# [Supplied material]
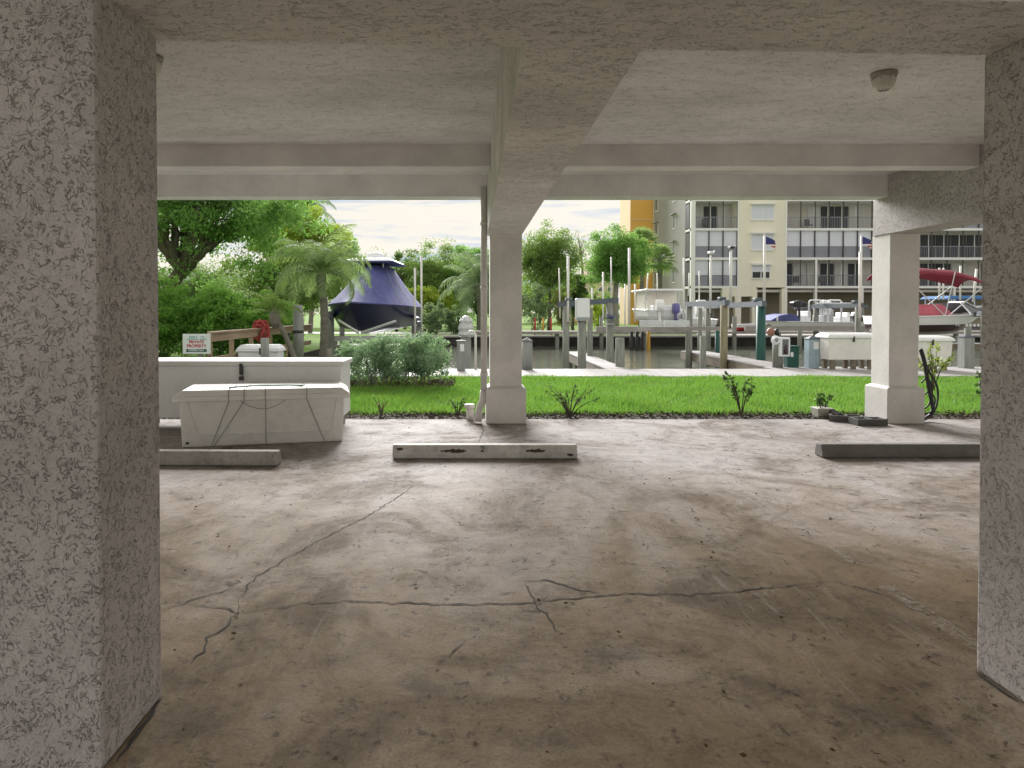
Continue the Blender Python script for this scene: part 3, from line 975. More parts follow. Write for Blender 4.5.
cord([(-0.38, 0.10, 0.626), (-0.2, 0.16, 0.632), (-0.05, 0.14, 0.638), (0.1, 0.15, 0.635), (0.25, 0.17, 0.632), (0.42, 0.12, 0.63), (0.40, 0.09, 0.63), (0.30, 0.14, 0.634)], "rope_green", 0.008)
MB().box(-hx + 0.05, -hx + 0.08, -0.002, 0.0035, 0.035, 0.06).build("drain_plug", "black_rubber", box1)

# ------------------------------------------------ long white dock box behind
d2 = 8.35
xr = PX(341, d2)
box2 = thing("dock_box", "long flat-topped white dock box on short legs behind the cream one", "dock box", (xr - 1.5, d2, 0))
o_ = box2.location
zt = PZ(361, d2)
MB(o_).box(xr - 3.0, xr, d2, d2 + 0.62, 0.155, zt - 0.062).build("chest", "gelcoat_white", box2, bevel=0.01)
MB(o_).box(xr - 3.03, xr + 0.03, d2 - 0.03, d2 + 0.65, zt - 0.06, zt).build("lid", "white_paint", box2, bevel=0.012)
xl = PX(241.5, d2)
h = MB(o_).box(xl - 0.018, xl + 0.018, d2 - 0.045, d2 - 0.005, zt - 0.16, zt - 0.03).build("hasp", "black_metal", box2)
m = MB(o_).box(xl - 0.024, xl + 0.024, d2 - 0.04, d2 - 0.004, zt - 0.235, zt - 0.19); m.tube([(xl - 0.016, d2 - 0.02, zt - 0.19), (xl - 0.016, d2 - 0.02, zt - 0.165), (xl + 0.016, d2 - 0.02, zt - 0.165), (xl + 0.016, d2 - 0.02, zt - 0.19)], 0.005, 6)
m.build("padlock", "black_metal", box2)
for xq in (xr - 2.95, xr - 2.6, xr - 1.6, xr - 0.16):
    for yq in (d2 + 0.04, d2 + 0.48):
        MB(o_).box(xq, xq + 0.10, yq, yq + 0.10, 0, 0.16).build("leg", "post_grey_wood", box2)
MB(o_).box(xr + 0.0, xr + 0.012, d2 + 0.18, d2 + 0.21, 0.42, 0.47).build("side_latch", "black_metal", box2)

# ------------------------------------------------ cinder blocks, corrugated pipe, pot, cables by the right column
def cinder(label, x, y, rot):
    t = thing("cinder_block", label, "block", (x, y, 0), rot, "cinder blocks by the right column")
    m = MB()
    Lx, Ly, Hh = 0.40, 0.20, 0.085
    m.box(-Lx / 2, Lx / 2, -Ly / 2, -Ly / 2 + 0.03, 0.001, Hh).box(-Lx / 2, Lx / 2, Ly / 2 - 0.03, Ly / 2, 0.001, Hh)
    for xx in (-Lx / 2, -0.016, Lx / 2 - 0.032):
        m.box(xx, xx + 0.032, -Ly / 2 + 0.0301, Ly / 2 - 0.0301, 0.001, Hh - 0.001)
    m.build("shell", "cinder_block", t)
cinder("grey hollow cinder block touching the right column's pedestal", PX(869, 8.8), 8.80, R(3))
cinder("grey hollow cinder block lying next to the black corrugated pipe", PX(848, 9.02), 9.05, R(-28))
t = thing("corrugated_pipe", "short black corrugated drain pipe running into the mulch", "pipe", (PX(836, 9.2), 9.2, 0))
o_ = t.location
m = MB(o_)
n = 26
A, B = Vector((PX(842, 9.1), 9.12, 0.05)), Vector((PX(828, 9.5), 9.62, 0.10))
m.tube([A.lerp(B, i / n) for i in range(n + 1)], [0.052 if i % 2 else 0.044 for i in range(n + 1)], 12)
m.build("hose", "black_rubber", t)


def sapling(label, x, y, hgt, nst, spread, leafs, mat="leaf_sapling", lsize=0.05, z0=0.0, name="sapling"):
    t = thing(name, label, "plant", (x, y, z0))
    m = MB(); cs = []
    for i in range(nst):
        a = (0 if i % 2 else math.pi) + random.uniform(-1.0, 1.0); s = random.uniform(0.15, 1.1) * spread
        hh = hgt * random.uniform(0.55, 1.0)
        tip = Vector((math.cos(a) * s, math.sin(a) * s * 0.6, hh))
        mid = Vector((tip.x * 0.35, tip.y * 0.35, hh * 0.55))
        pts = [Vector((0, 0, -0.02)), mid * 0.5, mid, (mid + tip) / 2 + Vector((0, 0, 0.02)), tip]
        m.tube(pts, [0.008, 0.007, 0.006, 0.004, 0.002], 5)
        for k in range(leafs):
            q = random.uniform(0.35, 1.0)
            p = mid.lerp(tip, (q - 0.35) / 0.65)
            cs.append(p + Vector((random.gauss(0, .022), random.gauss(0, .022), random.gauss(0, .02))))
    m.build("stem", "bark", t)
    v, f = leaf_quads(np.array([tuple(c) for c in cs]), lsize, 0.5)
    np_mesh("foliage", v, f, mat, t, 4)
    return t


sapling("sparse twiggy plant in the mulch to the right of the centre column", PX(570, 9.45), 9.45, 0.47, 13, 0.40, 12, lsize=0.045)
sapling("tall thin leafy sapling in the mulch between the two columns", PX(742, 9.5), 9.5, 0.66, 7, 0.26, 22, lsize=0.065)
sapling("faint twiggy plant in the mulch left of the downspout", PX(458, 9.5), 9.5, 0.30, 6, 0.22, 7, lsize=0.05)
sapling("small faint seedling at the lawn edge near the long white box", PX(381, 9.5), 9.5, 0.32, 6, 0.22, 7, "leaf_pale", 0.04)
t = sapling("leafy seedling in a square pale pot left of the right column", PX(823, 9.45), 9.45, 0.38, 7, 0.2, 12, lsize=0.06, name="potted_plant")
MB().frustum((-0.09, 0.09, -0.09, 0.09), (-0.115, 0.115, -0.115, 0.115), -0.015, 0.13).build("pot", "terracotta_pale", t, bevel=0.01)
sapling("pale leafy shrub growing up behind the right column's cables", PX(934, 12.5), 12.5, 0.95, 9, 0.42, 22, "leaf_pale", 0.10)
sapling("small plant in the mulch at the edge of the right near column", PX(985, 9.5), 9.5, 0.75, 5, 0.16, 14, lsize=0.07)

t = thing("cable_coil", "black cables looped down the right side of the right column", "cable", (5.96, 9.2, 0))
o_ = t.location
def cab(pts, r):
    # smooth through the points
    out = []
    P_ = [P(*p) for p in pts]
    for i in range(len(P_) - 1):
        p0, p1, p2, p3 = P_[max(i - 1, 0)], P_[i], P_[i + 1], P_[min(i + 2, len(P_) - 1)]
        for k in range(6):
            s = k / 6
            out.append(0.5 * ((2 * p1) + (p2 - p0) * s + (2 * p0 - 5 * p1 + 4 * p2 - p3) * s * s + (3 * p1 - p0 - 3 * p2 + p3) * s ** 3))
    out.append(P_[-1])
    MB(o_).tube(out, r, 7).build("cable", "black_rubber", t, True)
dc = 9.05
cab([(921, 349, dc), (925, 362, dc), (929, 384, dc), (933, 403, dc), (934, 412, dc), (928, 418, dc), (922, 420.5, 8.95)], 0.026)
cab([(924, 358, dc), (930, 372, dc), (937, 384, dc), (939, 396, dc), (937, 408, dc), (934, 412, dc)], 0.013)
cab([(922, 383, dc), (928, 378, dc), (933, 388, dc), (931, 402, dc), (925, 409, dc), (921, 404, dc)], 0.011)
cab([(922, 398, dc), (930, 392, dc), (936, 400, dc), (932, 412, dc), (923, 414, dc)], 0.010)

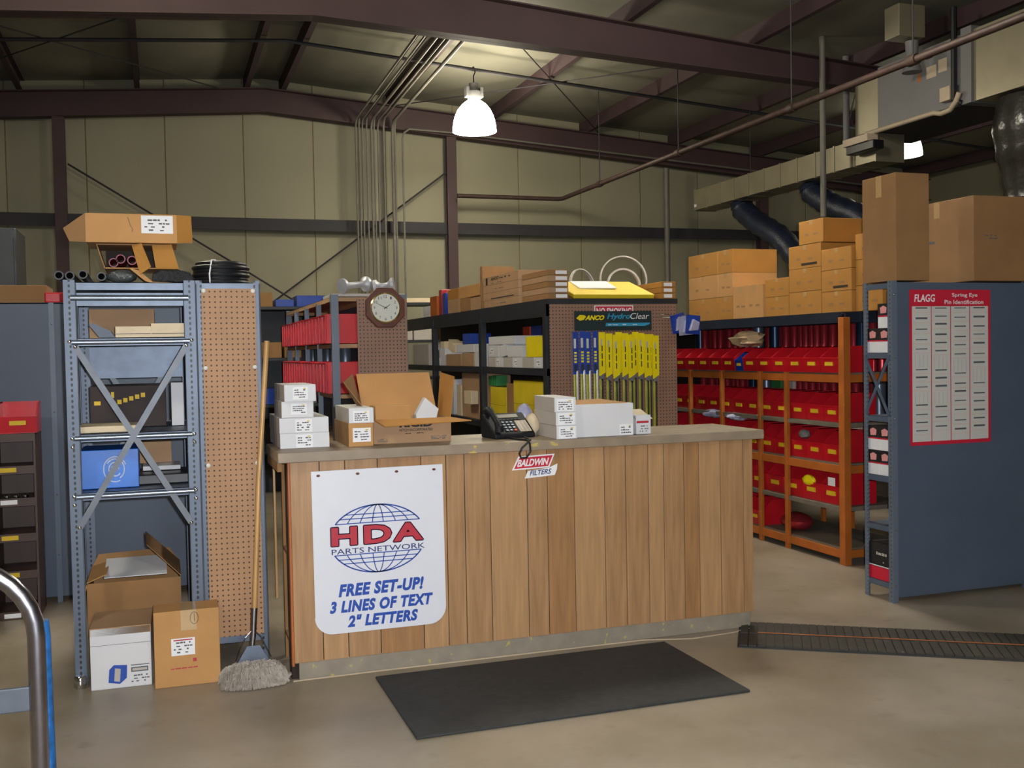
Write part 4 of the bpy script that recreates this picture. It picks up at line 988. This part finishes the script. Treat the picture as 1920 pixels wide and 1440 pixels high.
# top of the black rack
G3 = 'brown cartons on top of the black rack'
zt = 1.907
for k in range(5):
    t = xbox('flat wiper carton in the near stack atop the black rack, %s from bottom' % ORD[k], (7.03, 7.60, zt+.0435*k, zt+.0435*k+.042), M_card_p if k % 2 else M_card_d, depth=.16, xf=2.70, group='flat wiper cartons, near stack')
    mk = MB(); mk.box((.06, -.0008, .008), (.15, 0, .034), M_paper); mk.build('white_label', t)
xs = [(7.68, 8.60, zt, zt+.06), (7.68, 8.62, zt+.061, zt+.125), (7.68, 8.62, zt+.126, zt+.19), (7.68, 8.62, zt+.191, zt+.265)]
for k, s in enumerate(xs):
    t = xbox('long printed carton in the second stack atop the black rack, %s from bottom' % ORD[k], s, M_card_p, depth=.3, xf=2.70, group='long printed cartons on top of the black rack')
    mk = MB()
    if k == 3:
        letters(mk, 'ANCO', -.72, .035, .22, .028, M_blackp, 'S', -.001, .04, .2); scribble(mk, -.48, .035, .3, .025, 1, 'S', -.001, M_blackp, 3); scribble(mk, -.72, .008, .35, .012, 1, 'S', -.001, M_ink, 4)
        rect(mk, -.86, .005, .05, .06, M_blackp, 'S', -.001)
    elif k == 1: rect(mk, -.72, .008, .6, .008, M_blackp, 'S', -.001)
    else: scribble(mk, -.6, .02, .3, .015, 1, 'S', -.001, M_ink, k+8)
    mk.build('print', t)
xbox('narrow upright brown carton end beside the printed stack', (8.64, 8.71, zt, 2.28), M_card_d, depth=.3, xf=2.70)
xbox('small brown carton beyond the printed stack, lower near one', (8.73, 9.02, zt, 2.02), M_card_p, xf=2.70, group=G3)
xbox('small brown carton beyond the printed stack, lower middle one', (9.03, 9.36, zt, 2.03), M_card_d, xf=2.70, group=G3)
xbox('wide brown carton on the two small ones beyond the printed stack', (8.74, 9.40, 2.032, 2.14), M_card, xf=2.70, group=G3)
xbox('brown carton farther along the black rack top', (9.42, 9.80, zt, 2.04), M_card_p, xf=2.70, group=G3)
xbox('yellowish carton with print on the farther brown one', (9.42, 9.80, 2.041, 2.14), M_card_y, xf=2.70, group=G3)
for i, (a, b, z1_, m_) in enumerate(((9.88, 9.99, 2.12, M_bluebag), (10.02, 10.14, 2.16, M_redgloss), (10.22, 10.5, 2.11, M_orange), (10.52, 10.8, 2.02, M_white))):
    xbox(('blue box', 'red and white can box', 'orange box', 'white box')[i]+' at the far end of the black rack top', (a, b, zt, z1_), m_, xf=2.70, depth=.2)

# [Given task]
Copy the lines from the entries above in which the word "this" appears.

# [Solution to the problem]
Continue the Blender Python script for this scene: part 3, from line 975. More parts follow. Write for Blender 4.5.
Write part 4 of the bpy script that recreates this picture. It picks up at line 988. This part finishes the script. Treat the picture as 1920 pixels wide and 1440 pixels high.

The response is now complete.